If a Saint or any NFL athlete accidentally saunters into a restaurant where a cheerleader happens to be dining, the cheerleader must leave immediately. They are also prohibited from any contact on social media and must immediately block any NFL player who reaches out to them. No such restrictions are placed on the players themselves.

For Wade’s part, she alleges she was let go for discussing her baptism on social media and her overt expressions of her faith rankled the Dolphins. Again, the Dolphins have never placed any restriction on their players’ expressions of overt religiousness. She was also grilled about her sexual behavior, or in this case, the lack thereof.

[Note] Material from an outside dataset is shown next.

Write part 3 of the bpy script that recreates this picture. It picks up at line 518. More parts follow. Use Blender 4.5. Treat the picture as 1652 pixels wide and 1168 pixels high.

“My coaches sat down and said, ‘Let’s talk about your virginity,’” Ware, who quit the squad a year ago, said. “And I thought, ‘That isn’t right.’”

As Jessica Luther wrote at NBC News, for years, the few available job opportunities in professional cheerleading combined with the fact that cheerleaders, unlike the players, don’t have a union working on their behalf meant teams could enforce all manner of proscriptive and at times near-puritanical demands. Their weight, appearance, and behavior, both online and off, was under constant scrutiny, even when a cheerleader wasn’t on the job. (For example, the Buffalo Bills had rules in place regarding genital grooming.)

And even if a cheerleader was willing to look past all that, they were paid well below minimum wage and forced to make all manner of appearances, often unpaid, at team-related functions and events where sexual harassment was commonplace.

“The club's intention is to completely control the behavior of the women, even when they are not actually at their workplace,” said Leslie Levy, an attorney who represented cheerleaders in separate lawsuits filed by cheerleaders over unfair wages.

“It's an issue of power. You see a disparate treatment between the cheerleaders, and the mascots and anyone else who works for the team. I can't think of another arena where employers exert this level of control, even when they are not at work.”

Blackwell knows that she is risking a great deal by pinning everything on a single meeting with the NFL commissioner.

“I understand that they could meet with us, patronize us, and do nothing in the end,” she said. “I understand that risk. But it’s a risk we’re willing to take to try to have real change.”